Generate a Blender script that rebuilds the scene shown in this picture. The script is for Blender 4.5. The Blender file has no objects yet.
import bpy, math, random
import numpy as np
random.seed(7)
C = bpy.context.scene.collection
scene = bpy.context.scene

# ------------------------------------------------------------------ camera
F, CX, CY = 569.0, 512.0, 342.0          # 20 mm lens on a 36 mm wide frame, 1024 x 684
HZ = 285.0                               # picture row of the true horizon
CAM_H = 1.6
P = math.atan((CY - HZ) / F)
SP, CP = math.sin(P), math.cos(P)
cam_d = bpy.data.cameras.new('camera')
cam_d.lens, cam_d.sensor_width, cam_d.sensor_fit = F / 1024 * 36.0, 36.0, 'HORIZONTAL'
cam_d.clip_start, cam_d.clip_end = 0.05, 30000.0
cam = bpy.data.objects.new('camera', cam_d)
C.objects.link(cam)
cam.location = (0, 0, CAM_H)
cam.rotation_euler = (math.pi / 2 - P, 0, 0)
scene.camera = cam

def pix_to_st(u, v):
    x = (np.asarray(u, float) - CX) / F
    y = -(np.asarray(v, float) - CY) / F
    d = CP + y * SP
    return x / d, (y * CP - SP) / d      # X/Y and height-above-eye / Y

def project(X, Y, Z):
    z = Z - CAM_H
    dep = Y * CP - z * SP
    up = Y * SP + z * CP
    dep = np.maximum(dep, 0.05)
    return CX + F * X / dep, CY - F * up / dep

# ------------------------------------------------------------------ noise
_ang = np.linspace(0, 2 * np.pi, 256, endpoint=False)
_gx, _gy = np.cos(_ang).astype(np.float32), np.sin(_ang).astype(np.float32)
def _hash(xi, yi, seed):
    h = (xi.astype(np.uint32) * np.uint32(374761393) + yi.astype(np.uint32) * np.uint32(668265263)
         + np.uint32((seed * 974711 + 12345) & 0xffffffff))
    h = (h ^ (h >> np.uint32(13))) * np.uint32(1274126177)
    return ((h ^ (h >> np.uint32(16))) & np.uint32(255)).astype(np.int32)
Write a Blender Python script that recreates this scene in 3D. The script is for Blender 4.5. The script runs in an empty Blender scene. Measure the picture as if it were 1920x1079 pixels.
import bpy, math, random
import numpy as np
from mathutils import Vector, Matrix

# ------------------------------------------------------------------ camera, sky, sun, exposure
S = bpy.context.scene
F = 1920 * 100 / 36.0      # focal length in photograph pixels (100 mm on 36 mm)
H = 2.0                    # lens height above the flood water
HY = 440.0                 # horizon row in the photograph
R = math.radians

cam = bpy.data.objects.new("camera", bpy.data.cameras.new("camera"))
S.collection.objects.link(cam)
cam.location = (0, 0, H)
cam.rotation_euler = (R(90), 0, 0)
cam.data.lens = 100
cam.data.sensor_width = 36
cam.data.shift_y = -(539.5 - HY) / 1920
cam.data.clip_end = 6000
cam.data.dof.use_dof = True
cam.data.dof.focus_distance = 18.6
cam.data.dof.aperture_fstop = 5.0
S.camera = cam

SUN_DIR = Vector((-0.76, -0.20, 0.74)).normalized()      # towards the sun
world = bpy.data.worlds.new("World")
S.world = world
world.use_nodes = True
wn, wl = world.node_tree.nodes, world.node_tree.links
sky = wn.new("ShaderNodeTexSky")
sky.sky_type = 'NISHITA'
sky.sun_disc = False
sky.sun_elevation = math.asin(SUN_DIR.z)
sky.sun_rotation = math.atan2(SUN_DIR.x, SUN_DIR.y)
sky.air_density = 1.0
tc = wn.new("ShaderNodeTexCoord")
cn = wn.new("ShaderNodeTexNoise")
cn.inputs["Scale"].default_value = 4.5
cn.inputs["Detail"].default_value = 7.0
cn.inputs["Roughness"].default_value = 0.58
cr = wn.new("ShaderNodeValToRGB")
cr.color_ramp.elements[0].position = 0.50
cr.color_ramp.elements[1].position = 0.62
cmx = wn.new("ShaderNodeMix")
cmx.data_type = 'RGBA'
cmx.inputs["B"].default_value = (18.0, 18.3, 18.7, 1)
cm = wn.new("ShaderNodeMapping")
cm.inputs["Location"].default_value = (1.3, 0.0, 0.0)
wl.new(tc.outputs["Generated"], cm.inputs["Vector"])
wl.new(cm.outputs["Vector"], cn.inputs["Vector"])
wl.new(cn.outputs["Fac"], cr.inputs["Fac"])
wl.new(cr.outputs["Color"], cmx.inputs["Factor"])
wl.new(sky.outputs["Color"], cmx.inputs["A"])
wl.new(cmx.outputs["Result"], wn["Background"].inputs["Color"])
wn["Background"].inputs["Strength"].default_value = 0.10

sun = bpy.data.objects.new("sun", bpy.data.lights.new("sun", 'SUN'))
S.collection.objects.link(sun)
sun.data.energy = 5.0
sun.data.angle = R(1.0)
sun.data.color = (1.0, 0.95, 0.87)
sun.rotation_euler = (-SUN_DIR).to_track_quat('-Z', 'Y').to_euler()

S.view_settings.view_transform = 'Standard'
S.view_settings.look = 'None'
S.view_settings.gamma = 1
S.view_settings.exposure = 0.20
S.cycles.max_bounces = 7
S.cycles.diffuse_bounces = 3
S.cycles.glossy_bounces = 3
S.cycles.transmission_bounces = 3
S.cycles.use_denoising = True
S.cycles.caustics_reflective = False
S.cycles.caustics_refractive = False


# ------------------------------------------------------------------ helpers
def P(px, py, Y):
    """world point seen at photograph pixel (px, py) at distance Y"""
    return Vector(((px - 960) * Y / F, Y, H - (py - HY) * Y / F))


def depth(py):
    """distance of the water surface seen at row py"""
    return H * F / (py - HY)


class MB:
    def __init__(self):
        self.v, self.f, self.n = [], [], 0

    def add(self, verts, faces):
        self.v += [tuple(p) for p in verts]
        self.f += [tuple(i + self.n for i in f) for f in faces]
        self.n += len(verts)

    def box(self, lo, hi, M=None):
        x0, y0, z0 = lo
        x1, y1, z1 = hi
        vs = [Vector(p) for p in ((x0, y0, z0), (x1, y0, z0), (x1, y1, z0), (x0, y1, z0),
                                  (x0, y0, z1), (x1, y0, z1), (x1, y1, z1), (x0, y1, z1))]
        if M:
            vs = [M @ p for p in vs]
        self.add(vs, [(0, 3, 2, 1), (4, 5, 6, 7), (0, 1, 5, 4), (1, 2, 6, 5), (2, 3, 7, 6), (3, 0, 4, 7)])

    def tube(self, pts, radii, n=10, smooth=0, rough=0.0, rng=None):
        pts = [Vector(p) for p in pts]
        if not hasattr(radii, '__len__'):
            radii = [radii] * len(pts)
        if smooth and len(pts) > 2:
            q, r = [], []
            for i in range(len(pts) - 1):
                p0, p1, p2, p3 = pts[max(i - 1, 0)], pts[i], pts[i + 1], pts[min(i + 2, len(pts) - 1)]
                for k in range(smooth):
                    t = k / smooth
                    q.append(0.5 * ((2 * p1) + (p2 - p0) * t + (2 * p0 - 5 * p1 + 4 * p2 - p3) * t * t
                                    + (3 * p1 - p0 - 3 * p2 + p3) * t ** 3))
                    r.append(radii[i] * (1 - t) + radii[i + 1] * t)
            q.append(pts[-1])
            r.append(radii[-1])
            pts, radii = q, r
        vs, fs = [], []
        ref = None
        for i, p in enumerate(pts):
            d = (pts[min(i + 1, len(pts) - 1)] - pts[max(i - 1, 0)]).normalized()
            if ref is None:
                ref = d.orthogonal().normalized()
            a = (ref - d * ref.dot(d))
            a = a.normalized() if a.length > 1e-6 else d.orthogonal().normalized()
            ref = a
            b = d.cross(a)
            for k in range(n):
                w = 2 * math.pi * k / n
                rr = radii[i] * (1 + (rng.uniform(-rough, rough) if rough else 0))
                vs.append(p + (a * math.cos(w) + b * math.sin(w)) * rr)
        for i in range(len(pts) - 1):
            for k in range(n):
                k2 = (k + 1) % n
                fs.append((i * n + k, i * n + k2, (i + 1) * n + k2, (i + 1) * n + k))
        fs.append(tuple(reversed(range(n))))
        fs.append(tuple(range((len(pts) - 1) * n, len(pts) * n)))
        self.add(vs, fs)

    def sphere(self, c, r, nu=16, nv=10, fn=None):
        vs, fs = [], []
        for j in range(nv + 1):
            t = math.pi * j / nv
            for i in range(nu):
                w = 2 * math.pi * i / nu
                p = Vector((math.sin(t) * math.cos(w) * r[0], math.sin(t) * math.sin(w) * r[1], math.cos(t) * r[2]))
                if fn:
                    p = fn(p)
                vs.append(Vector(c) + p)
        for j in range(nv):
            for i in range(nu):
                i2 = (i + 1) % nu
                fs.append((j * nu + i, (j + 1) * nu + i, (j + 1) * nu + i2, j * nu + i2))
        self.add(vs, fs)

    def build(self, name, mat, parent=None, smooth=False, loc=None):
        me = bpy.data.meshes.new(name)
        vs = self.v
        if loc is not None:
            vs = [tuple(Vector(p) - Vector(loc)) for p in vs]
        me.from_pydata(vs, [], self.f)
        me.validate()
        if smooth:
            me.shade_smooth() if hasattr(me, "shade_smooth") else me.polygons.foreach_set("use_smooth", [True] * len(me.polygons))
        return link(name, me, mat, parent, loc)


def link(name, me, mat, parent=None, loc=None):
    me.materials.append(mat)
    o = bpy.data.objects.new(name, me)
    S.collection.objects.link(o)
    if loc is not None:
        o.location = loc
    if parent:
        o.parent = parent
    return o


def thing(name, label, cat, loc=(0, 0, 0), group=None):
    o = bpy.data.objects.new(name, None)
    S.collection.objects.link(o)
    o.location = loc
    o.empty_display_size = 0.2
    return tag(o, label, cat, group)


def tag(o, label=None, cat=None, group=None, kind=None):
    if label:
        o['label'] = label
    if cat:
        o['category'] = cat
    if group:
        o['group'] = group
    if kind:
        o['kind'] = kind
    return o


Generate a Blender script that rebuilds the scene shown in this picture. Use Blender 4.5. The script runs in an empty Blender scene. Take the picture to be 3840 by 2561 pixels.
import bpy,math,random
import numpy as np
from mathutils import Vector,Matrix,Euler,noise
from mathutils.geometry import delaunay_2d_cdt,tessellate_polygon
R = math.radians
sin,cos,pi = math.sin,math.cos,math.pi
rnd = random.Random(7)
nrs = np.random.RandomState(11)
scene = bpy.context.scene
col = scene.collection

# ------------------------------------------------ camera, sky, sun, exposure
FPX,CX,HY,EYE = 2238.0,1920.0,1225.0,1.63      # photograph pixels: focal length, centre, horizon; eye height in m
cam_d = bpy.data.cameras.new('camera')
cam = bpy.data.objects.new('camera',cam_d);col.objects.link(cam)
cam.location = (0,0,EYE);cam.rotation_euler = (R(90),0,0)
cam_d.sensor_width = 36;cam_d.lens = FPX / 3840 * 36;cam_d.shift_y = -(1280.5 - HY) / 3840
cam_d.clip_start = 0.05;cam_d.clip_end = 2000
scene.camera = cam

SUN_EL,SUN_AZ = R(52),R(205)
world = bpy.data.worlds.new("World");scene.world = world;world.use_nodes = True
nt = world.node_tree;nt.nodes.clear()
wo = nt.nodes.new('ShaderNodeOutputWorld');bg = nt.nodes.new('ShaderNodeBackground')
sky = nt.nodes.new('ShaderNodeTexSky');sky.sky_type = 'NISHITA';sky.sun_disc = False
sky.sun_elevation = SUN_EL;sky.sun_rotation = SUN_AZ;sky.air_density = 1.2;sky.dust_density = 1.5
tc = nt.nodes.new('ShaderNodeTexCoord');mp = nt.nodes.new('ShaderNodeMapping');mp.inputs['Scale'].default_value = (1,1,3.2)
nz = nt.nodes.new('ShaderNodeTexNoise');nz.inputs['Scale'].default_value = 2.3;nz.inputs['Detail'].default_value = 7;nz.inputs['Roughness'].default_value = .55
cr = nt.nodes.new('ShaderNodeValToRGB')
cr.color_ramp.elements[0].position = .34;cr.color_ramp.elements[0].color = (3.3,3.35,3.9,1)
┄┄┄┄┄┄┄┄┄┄
§ Prompt: In the records above, locate each line with the word "rebuilds". Copy all such lines.

§ Final result:
Generate a Blender script that rebuilds the scene shown in this picture. The script is for Blender 4.5. The Blender file has no objects yet.
Generate a Blender script that rebuilds the scene shown in this picture. Use Blender 4.5. The script runs in an empty Blender scene. Take the picture to be 3840 by 2561 pixels.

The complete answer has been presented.